Extraaaneous Crap
I love watching cricket, as do many people all over our country. Its a national pastime, perhaps one of our only ones. There's not much you need to do to boost the ratings of cricket viewership in India, however, there are of course things you can do to reduce it. Viewers want quality broadcasting, and when you're used to the wonderful team of ESPN STAR, which includes the likes of Geoff Boycott, Sunil Ghavaskar, and Harsha Bhogle, so most of the other crap that is dished out by other channels pretty much turns you off.
One of these is Extraa Innings, the pre-game show of Set Max, which unfortunately has the rights to the big events, such as the current ICC world cup.
Now, today is India Pakistan, so I thought I'd catch a bit of the pre-game. I shouldn't have. Such inhuman torture has never been presented to cricket lovers. This is one of my pet grouses, and I am going to rant about it.
Firstly, you have the commentry team, which makes you cry. Anyone, and I mean anyone could do a better job. Lets start with the presentation team. Leading the pack is Charu Sharma, who is the only person on the team who can string together a group of sentences without screwing up, which is a really great thing, because he knows nothing about cricket. He, of course, thinks he knows a lot about cricket, so he continuously interrupts anyone else who wants to give an opinion, and when he's not doing this, he's busy flirting with:
Mandira Bedi: Look, if I want to see a broad in noodlestraps, I'll turn on FTV, they're far more revealing, and they don't talk. What I do NOT want is some broad who knows nothing at all about the game giving her two bits on how brilliant things are going to happen in todays game. If that broad happens to be an annoying one like Mandira Bedi, I am forced to chuck things in disgust at my TV screen. Can somone pleaase get her off?
Next, we have Kapil Dev, who cannot speak cohenrantly in either English, Hindi, or in fact Punjabi. He's just not a public speaker, so I don't know why he's asked to speak so much. For gods sake, there are better ways for him to serve the game than speak about it!
Next, they've turned it into some great Tamasha, to bring in god knows what demographic that enjoys crap. Why is there a tarot card and numerologist on a cricket match??? Aren't our newspapers enough for some nonsense? But no, today some Ma Maa Di comes up with her brilliant observation, that as today is the 19th, and 9+1 equals ten, and ten is Sehwag's number, he's going to do damn well today. I kid you not, this is pretty much exactly what she said.
Maybe we should just change our batsmen's numbers according to the sum of the dates of the match, THAT'll make us win for sure!
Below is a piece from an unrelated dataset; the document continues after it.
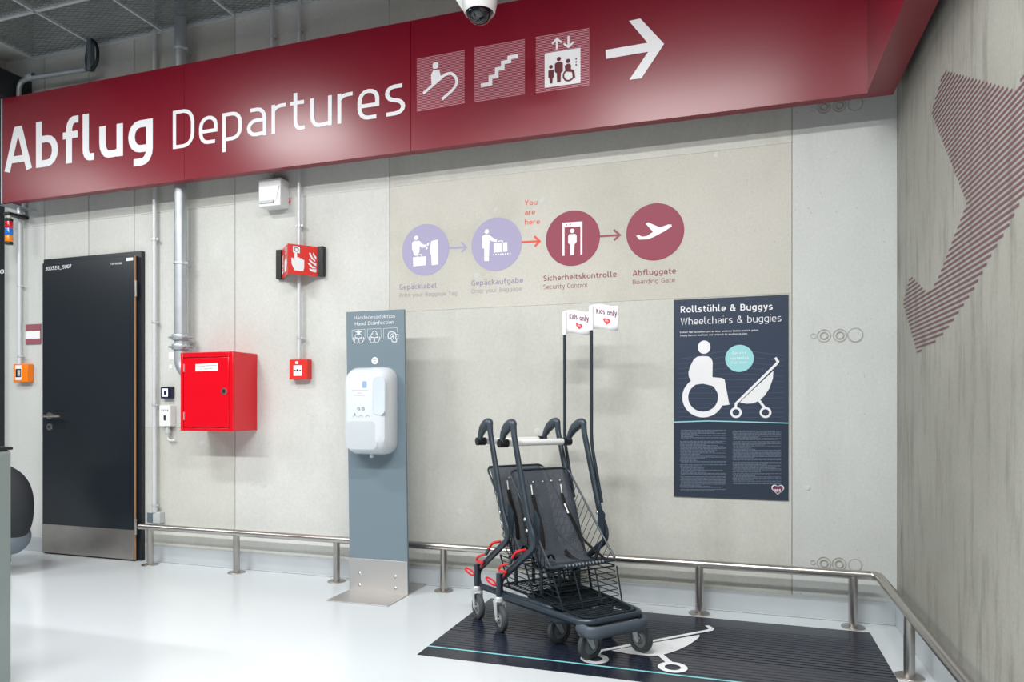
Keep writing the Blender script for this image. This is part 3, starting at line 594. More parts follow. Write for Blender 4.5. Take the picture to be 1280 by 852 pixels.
text_into(MB(), 'Hand Disinfection', g3(195, 380), g3(885, 345), g3(195, 318), .10, (0, -1, 0)).build('lettering', 'vinyl_white', ss, smooth=False)
m_ = MB(); G = lambda pts, w_=.0022, r=0, cl=False: m_.ribbon(smoothpts([g3(x, y) for x, y in pts], r, 3, cl) if r else [g3(x, y) for x, y in pts], w_, (0, -1, 0), cl)
G([(170, 625), (145, 600), (143, 458), (370, 444), (372, 600), (350, 620)], .0016); G([(440, 610), (418, 580), (415, 442), (655, 430), (658, 590), (640, 610)], .0016); G([(840, 618), (708, 620), (700, 432), (940, 415), (945, 500)], .0016)
for ox in (0, 282):
    for sx_ in (1, -1):
        b = 258+ox; F_ = lambda x, y: (b+sx_*x, y-ox*.03)
        G([F_(100, 625), (F_(60, 690)), (F_(12, 690)), (F_(5, 600)), (F_(60, 600)), F_(70, 660)], .003, .004); G([F_(100, 620), F_(85, 585)], .0035); G([F_(10, 600), F_(62, 590), F_(55, 545), F_(20, 530)], .003)
m_.poly([g3(x, y) for x, y in ((195, 490), (230, 475), (255, 460), (285, 472), (325, 485), (285, 500), (285, 530), (262, 540), (235, 530), (232, 502))])
G([(490, 540), (505, 500), (540, 470), (575, 495), (590, 535)], .003, .004)
G([(860, 665), (840, 610), (785, 600), (780, 540), (800, 500), (850, 490), (905, 505), (925, 560), (915, 610), (940, 640), (930, 670), (860, 668)], .004, .004); G([(815, 590), (840, 530), (900, 520)], .003); G([(830, 600), (870, 560), (880, 620)], .004); G([(925, 535), (962, 535), (962, 615), (925, 615)], .003)
m_.build('hand_pictograms', 'vinyl_white', ss, smooth=False)
c = onY(468.5, 450.6, BY-.001); MB().poly(circ(c, .021, UX, UZ, 28)).build('round_sticker', 'vinyl_white', ss, smooth=False)
mb = MB(); mb.box(c.x-.012, c.x+.012, c.y-.001, c.y-.0004, c.z+.003, c.z+.006); mb.box(c.x-.006, c.x+.007, c.y-.001, c.y-.0004, c.z-.008, c.z-.004); mb.build('sticker_print', 'print_grey', ss, smooth=False)
# dispenser body
DYF = -.145   # front face offset from the board
c0, c1_, = onY(429, 500, BY+DYF), onY(496.5, 500, BY)
dx0 = c0.x; dx1 = c1_.x; dzb = onY(450, 561, BY+DYF).z; dzt = onY(450, 468, BY+DYF).z
dp = thing('soap_dispenser', 'white plastic hand sanitizer dispenser fixed to the slate grey board', 'dispenser', ((dx0+dx1)/2, BY, dzb))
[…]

Then, you have the actual commentry team. With the sole exception of Tony Grieg, and some West Indian woman, they are all terrible. The West Indian woman unfortunately never does commentry on a decent game, thus you pretty much only have Tony Greig. The rest of them can't talk, or in the case of Kris Srikkant, make you feel like torturing them verrrry sllowly, and preferably do so by tearing our their Vocal Chords, or something of the like.
As I write, two wickets have fallen, strangely enough, Sehwag's not one of them. Maybe the numbers are all for him. Looks like its going to be a Pakistan Victory, and you know what? I blame it all on Exxtraa Innings. They've probably made the team think they're in a soap opera, rather than a cricket match, and that it'll all work out in the end.